Maybe no better example exists than the Department of Education. Educating children is easily one of the most important things a society can do to help perpetuate its culture and civilization, and the DOE spends $280 billion a year on it. Sadly, of that number, less than $70 billion actually goes to educating children. The rest goes to bureaucracy, consultants, NGOs, and, ultimately, back into the pockets of Democrat politicians.
This would be a crime even if schools were properly educating children, but they’re not. Across the country you have failing schools where kids can’t do simple math, easily the most basic skill one should take from school. But you know what they are learning? How to be LGBT.
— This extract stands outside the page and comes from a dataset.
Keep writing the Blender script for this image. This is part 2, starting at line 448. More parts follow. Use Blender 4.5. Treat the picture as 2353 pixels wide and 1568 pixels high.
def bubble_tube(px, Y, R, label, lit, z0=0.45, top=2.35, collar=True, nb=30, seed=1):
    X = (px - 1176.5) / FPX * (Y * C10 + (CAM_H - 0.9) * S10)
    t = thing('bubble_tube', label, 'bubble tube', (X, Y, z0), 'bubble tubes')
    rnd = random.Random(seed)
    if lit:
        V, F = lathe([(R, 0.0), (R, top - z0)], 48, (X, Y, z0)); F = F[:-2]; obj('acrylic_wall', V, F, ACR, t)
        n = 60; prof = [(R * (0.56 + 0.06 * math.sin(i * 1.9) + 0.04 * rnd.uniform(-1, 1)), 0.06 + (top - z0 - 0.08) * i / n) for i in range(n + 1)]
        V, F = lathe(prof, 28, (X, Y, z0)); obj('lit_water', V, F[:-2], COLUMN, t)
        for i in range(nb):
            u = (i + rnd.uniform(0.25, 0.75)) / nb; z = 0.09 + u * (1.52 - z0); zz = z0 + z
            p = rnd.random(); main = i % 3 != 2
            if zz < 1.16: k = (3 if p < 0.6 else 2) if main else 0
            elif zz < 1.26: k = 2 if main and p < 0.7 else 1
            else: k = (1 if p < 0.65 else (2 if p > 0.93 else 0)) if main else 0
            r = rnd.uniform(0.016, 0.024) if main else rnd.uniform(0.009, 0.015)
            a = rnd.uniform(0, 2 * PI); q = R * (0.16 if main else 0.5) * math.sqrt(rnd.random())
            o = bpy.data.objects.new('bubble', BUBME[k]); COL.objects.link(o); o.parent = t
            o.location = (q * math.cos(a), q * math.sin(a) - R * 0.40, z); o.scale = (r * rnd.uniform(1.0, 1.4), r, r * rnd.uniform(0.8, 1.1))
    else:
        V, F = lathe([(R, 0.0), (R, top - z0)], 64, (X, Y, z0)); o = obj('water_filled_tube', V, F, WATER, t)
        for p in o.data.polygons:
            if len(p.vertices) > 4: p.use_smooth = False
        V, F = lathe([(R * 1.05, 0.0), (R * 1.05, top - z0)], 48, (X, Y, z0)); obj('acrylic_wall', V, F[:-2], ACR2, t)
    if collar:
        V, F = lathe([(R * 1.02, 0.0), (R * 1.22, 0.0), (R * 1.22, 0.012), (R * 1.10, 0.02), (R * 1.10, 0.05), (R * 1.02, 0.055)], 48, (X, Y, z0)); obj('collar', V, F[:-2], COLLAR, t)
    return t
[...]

This, like so much of the rest of government, is far beyond incompetence. It’s criminal. It’s ceased to be a vehicle for ensuring the freedom of American citizens and promoting the interests of the United States. It’s literally become the opposite. From funding prosecutors who release violent criminals into American communities and funding leftist election theft while quashing free speech internationally to funding the invasion of our country and undermining the Bill of Rights, the American government has become the enemy within.
If nothing else, Donald Trump and DOGE should be applauded for exposing what so many of us felt for so long but could never quite put our fingers on.
Somewhat like learning that there is no Santa Claus, in the back of my mind, I’m a bit wistful for that feeling of inner peace I had when I used to think of the country and the government as a single inherently good entity. While I think the former still is good, the latter, not so much, and I was late to the party in internalizing the idea of a difference between the two.
For me, Uncle Sam was America and the government combined. Sadly, the Democrats weren’t under that illusion, and the fact that they recognized this dichotomy long ago gave them decades to brainwash their constituents and hide the inner workings of their machine in plain sight behind countless official-looking government seals and compassionate-sounding NGOs.
Despite what the Democrat/bureaucrat Borg has wrought, I firmly believe America remains a great, if imperfect, nation, and I remain convinced that, taken as a whole, throughout most of her 250 years, the county and the government have been mostly on the right side of history. To the degree that that’s no longer true for the government, I’m glad we’re at a point where much of its malfeasance and malevolence is being exposed.
It will take a long time and a lot of courage on the part of Republican politicians to fix this situation, but at least it’s being exposed before it’s too late. We’ll see in the next two years if the GOP has the courage necessary to set a course for bringing government back under the citizens’ control. Rand Paul, Mike Lee, and Thomas Massie have their work cut out for themselves… It’s to be hoped they’ll get some help along the way.